[Scene modeling code data]
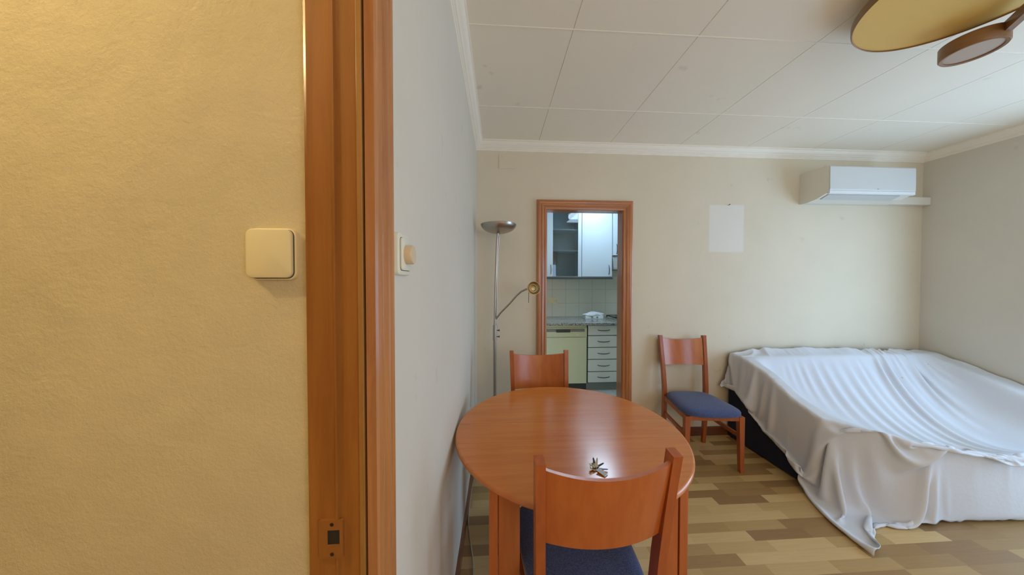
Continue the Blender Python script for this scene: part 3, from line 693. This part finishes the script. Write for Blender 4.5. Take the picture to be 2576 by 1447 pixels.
# unit left and oven right of them (mostly behind the door casing)
t = thing('sink_cabinet', 'white base cabinet left of the dishwasher', 'cabinet', (.24, 3.66, 0))
obj('carcass', box(-.35, .35, .019, .60, .10, .868), M_cab, t); obj('door', box(-.345, .345, 0, .018, .105, .862, .002, 1), M_drawer, t)
t = thing('oven', 'dark built-in oven under the gas hob', 'oven', (1.935, 3.66, 0))
obj('body', box(-.30, .30, .012, .58, .10, .868), M_dgrey, t); obj('door', box(-.295, .295, 0, .012, .16, .72, .004, 1), M_black, t); obj('control_panel', box(-.295, .295, 0, .012, .74, .862, .003, 1), M_steel, t)
# wall cabinets
CB, CT, CF = 1.494, 2.56, 3.95
def wallcab(name, x0, x1, label, z0=CB):
    t = thing(name, label, 'cabinet', ((x0+x1)/2, CF, z0)); hw = (x1-x0)/2; h = CT-z0; bm = new_bm(); D = KY-CF
    add_box(bm, -hw, -hw+.016, .018, D, 0, h); add_box(bm, hw-.016, hw, .018, D, 0, h); add_box(bm, -hw+.016, hw-.016, .018, D, 0, .016); add_box(bm, -hw+.016, hw-.016, .018, D, h-.016, h); add_box(bm, -hw+.016, hw-.016, D-.01, D, .016, h-.016)
    obj('carcass', bm, M_cab, t); return t, hw, h, D
t, hw, h, D = wallcab('glass_cabinet', .715, 1.204, 'white wall cabinet with a glass-fronted door above the dishwasher')
for zz in (.36, .655): obj('shelf', box(-hw+.017, hw-.017, .04, D-.012, zz, zz+.016), M_cab, t)
bm = new_bm(); frame_plate(bm, -hw+.002, hw-.002, .004, h-.004, -hw+.084, hw-.050, .006, h-.06, 0, .018); d = obj('door', bm, M_cab, t)
obj('pane', box(-hw+.084, hw-.050, .006, .011, .006, h-.06), M_glass, d)
bow_b = bow_handle(new_bm(), (-hw+.055, -.001, .036), (-hw+.055, -.001, .166), (0, -1, 0), .0045, .026); obj('handle', bow_b, M_darkm, d, smooth=True)
t, hw, h, D = wallcab('wall_cabinet', 1.208, 1.640, 'plain white wall cabinet between the glass-fronted cabinet and the extractor')
d = obj('door', box(-hw+.002, hw-.002, 0, .018, .004, h-.004, .002, 1), M_cab, t); obj('handle', bow_handle(new_bm(), (hw-.048, -.001, .036), (hw-.048, -.001, .166), (0, -1, 0), .0055, .026), M_darkm, d, smooth=True)
t, hw, h, D = wallcab('wall_cabinet', .18, .711, 'white wall cabinet at the left edge of the kitchen doorway'); obj('door', box(-hw+.002, hw-.002, 0, .018, .004, h-.004, .002, 1), M_cab, t)
t, hw, h, D = wallcab('hood_cabinet', 1.650, 2.25, 'white cabinet over the extractor hood at the right of the doorway', 1.795)
d = obj('door', box(-hw+.002, hw-.002, 0, .018, .004, h-.004, .002, 1), M_cab, t); obj('handle', bow_handle(new_bm(), (-hw+.052, -.001, .02), (-hw+.052, -.001, .16), (0, -1, 0), .0055, .026), M_darkm, d, smooth=True)
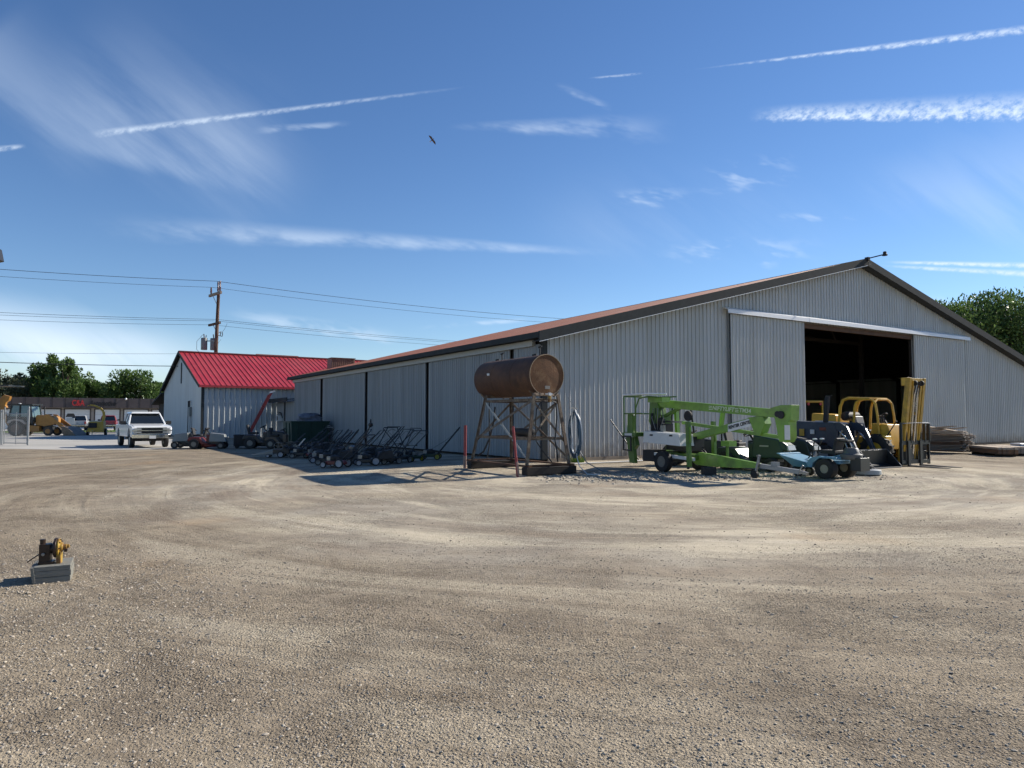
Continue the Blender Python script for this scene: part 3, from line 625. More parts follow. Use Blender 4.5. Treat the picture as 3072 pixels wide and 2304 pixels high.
# ------------------------------------------------------------------ car repair building across the road
ab = thing('repair_shop', 'long low repair shop with brown fascia and white garage doors across the road', 'building', (-71.4-UX*20, 100-UY*20, 0), 32.14)
mb = MB(); mb.bx((0, 0, 0), (95, 14, 3.2), blockw); mb.build('wall', ab)
mb = MB(); mb.bx((-.5, -1.0, 3.1), (95.5, 14.2, 4.55), fasc2)
for i in range(60): mb.bx((i*1.6, -1.02, 3.1), (i*1.6+.04, -1.0, 4.55), darkwood)
mb.build('fascia', ab)
for i, (x, w) in enumerate([(15.8, 3.1), (19.6, 3.2), (23.45, 3.15), (27.2, 3.1), (31.0, 3.15), (34.8, 3.2), (38.6, 3.2)]):
    mb = MB(); mb.bx((x, -.03, .02), (x+w, .0, 2.85), gdoor)
    for z in (.7, 1.4, 2.1): mb.bx((x, -.035, z), (x+w, -.028, z+.025), trim_g)
    d = mb.build('garage_door', ab)
    mb = MB(); mb.bx((x-.18, -.08, 0), (x, -.0, 3.0), fasc2); mb.bx((x+w, -.08, 0), (x+w+.18, -.0, 3.0), fasc2); mb.bx((x, -.08, 2.85), (x+w, -.0, 3.0), fasc2); mb.build('frame', d)
def atx(px, py, up):   # where a sign letter stands along the fascia
    pass
text_mesh('sign_lettering', 'C&A', 1.15, redlet, ab, (28.0, -1.05, 3.42), (R(90), 0, 0), 0, .03, .68, .03, 'red C A letters')
text_mesh('sign_lettering', 'Automotive', 1.1, blacklet, ab, (30.2, -1.05, 3.42), (R(90), 0, 0), .35, .03, .62, .02, 'black slanted Automotive lettering')
for x, z in ((34.9, 4.45), (45.0, 3.9)):
    mb = MB(); mb.ball((x, -1.2, z), .16, aluw); mb.bx((x-.05, -1.15, z), (x+.05, -1.0, z+.1), steel); mb.build('spot_lamp', ab)

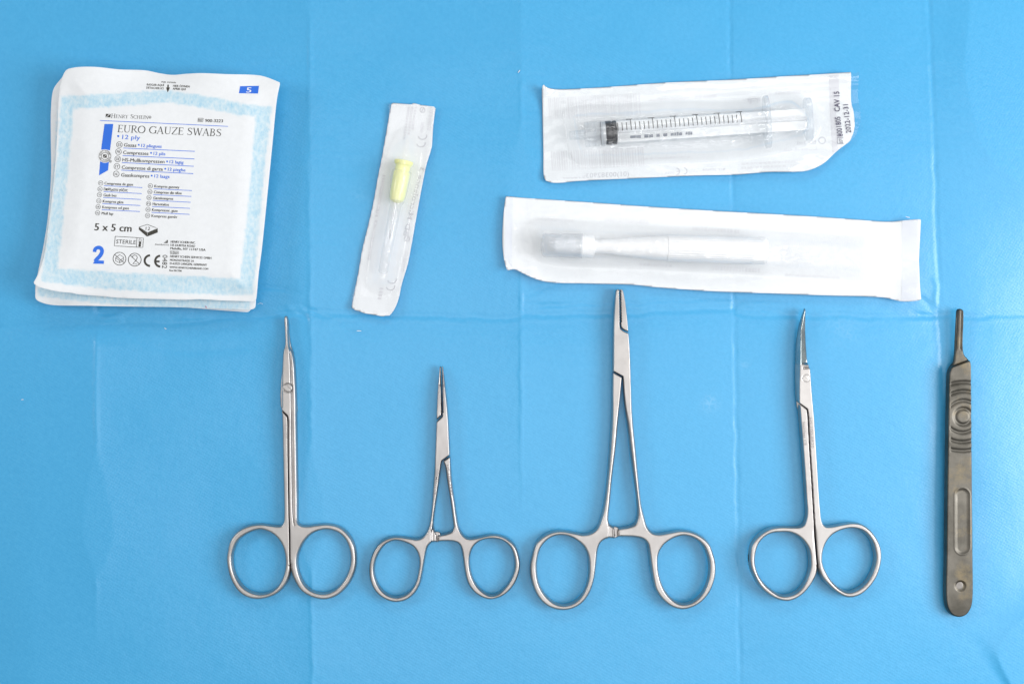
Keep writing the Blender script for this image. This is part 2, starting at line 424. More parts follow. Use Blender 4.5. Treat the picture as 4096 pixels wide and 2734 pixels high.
# ------------------------------------------------------------------ the drape
def drape_z(X, Y):
    """height in mm of the blue sheet at photo pixel X, Y"""
    Z = np.zeros(X.shape)
    wob = lambda f, s: vnoise(Y * f, X * 0 + s, 5)
    # vertical fold lines: x(y), ridge (+) or valley (-)
    for k, (x0, sl, amp, wd, ya, yb) in enumerate([(384, 0.0, 0.28, 8, 1330, 2400), (1238, 0.004, 0.30, 7, -900, 2900),
                                                   (2084, 0.001, 0.32, 6, -900, 1900), (2921, 0.016, -0.24, 7, -900, 3600),
                                                   (3722, 0.036, -0.22, 8, -900, 2300)]):
        xc = x0 + sl * Y + 3.5 * wob(0.012, k * 7.3) + 2.5 * wob(0.05, k * 3.1 + 1)
        d = X - xc
        env = sstep(ya - 60, ya + 60, Y) * (1 - sstep(yb - 250, yb + 250, Y))
        Z += env * amp * np.exp(-(d / wd) ** 2) * (0.75 + 0.35 * wob(0.02, k + 50))
        if amp < 0: Z += env * 0.04 * (np.exp(-((d - 15) / 7) ** 2) + np.exp(-((d + 15) / 7) ** 2))
        Z += env * 1.3 * np.sign(amp) * np.exp(-np.sqrt(d * d + 36) / 170)
    # horizontal fold
    hx = [-900, 0, 384, 800, 1060, 1240, 1500, 2060, 2100, 2500, 2930, 3300, 3745, 4096, 5000]
    hy = [1330, 1312, 1292, 1286, 1262, 1240, 1262, 1270, 1256, 1250, 1234, 1262, 1264, 1256, 1250]
    yc = np.interp(X, hx, hy) + 6 * vnoise(X * 0.011, X * 0 + 3, 9) + 3 * vnoise(X * 0.04, X * 0 + 8, 9)
    d = Y - yc
    Z += -0.12 * np.exp(-(d / 10) ** 2) + 0.09 * np.exp(-((d + 22) / 9) ** 2) * (0.6 + 0.5 * vnoise(X * 0.02, X * 0 + 1, 3)) \
         + 0.09 * np.exp(-((d - 20) / 9) ** 2) * (0.6 + 0.5 * vnoise(X * 0.018, X * 0 + 7, 3))
    Z += -0.15 * np.exp(-((d + 42 + 5 * vnoise(X * 0.02, X * 0, 12)) / 8) ** 2) * sstep(2080, 2120, X) * (1 - sstep(3000, 3300, X))
    Z += -1.2 * np.exp(-np.sqrt(d * d + 64) / 150)
    # wrinkles fanning out around the fold crossings and under the packets
    def wr(pts, amp, wd, soft=True):
        nonlocal Z
        P = spline([p for p in pts], 4, closed=False); D, T = polyline_dist(X, Y, P)
        e = np.sin(np.clip(T, 0.0, 1) * math.pi) ** 0.6 if soft else np.clip(1.4 * (1 - T), 0, 1)
        Z += 0.9 * amp * np.exp(-(D / wd) ** 2) * e
    wr([(900, 1140), (1040, 1147), (1140, 1158), (1215, 1178)], -0.45, 9, False)
    wr([(900, 1150), (1040, 1160), (1140, 1174), (1215, 1192)], 0.22, 12, False)
    wr([(620, 1300), (760, 1285), (900, 1272), (1060, 1262), (1180, 1246), (1225, 1252)], -0.30, 8)
    wr([(700, 1268), (860, 1278), (1000, 1268), (1120, 1250)], 0.28, 10)
    wr([(1185, 1255), (1215, 1262), (1235, 1285)], -0.40, 8)
    wr([(1200, 1215), (1240, 1240), (1290, 1262), (1330, 1270)], -0.35, 8)
    wr([(1140, 1225), (1180, 1245), (1240, 1225)], 0.30, 10)
    wr([(375, 1240), (400, 1252), (440, 1250), (478, 1244)], -0.45, 8)
    wr([(372, 1238), (388, 1220), (395, 1190)], -0.3, 9)
    wr([(384, 1300), (420, 1280), (470, 1262), (540, 1230)], 0.4, 16)
    wr([(390, 1302), (430, 1290), (460, 1284)], -0.35, 7)
    wr([(480, 1300), (560, 1360), (700, 1400), (900, 1395), (1100, 1370)], -0.25, 20)
    wr([(2088, 1190), (2120, 1172), (2200, 1140), (2280, 1125)], -0.28, 14)
    wr([(2088, 1262), (2110, 1240), (2180, 1225), (2300, 1222)], -0.25, 10)
    wr([(2930, 1240), (2950, 1215), (2990, 1205)], -0.3, 9)
    wr([(2930, 1240), (2975, 1258), (3100, 1262), (3250, 1262)], -0.25, 9)
    wr([(3660, 1175), (3700, 1195), (3745, 1240)], -0.35, 10)
    wr([(3735, 1110), (3760, 1140), (3752, 1200), (3775, 1245)], 0.35, 10)
    wr([(3640, 1240), (3700, 1258), (3760, 1262)], -0.2, 9)
    wr([(3860, 1500), (3800, 1700), (3790, 2000)], -0.2, 40)
    # the loose fold that drops away at the lower right and the softly lifted upper right corner
    A = np.array([3830., 2478.]); B = np.array([4085., 2850.]); u = (B - A) / np.linalg.norm(B - A)
    t = (X - A[0]) * u[0] + (Y - A[1]) * u[1]; s = (X - A[0]) * (-u[1]) + (Y - A[1]) * u[0]   # s < 0: right of the line
    s = -s
    tt = np.clip(t, 0, 700) / 260.0
    Z += 9.0 * tt * (1 - np.exp(-np.clip(s, 0, 500) / 150.0)) * sstep(-10, 60, s) * sstep(0, 420, t)
    Z += 0.0 * tt * np.exp(-np.clip(s, 0, None) / 40.0) * np.exp(-np.clip(-s, 0, None) / 90.0) * sstep(0, 420, t)
    Z += 15.0 * sstep(3650, 4700, X) * (1 - sstep(250, 1000, Y)) - 5.5 * sstep(3800, 4700, X) * sstep(500, 1300, Y) * (1 - sstep(2000, 2500, Y))
    Z += -7.0 * sstep(-60, -700, X) - 2.2 * sstep(150, -150, X) * sstep(1200, 2734, Y)
    # gentle unevenness
    Z += 0.35 * fbm(X / 420.0, Y / 420.0, 31, 2) + 0.03 * fbm(X / 60.0, Y / 60.0, 41, 2)
    Z -= 0.2
    return Z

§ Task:
Emit only the lines from the one containing "2304 pixels high." through the one containing "mb = MB(); mb.ball((x, -1.2, z), .16, aluw);", copied exactly.

§ Result:
Continue the Blender Python script for this scene: part 3, from line 625. More parts follow. Use Blender 4.5. Treat the picture as 3072 pixels wide and 2304 pixels high.
# ------------------------------------------------------------------ car repair building across the road
ab = thing('repair_shop', 'long low repair shop with brown fascia and white garage doors across the road', 'building', (-71.4-UX*20, 100-UY*20, 0), 32.14)
mb = MB(); mb.bx((0, 0, 0), (95, 14, 3.2), blockw); mb.build('wall', ab)
mb = MB(); mb.bx((-.5, -1.0, 3.1), (95.5, 14.2, 4.55), fasc2)
for i in range(60): mb.bx((i*1.6, -1.02, 3.1), (i*1.6+.04, -1.0, 4.55), darkwood)
mb.build('fascia', ab)
for i, (x, w) in enumerate([(15.8, 3.1), (19.6, 3.2), (23.45, 3.15), (27.2, 3.1), (31.0, 3.15), (34.8, 3.2), (38.6, 3.2)]):
    mb = MB(); mb.bx((x, -.03, .02), (x+w, .0, 2.85), gdoor)
    for z in (.7, 1.4, 2.1): mb.bx((x, -.035, z), (x+w, -.028, z+.025), trim_g)
    d = mb.build('garage_door', ab)
    mb = MB(); mb.bx((x-.18, -.08, 0), (x, -.0, 3.0), fasc2); mb.bx((x+w, -.08, 0), (x+w+.18, -.0, 3.0), fasc2); mb.bx((x, -.08, 2.85), (x+w, -.0, 3.0), fasc2); mb.build('frame', d)
def atx(px, py, up):   # where a sign letter stands along the fascia
    pass
text_mesh('sign_lettering', 'C&A', 1.15, redlet, ab, (28.0, -1.05, 3.42), (R(90), 0, 0), 0, .03, .68, .03, 'red C A letters')
text_mesh('sign_lettering', 'Automotive', 1.1, blacklet, ab, (30.2, -1.05, 3.42), (R(90), 0, 0), .35, .03, .62, .02, 'black slanted Automotive lettering')
for x, z in ((34.9, 4.45), (45.0, 3.9)):
    mb = MB(); mb.ball((x, -1.2, z), .16, aluw); mb.bx((x-.05, -1.15, z), (x+.05, -1.0, z+.1), steel); mb.build('spot_lamp', ab)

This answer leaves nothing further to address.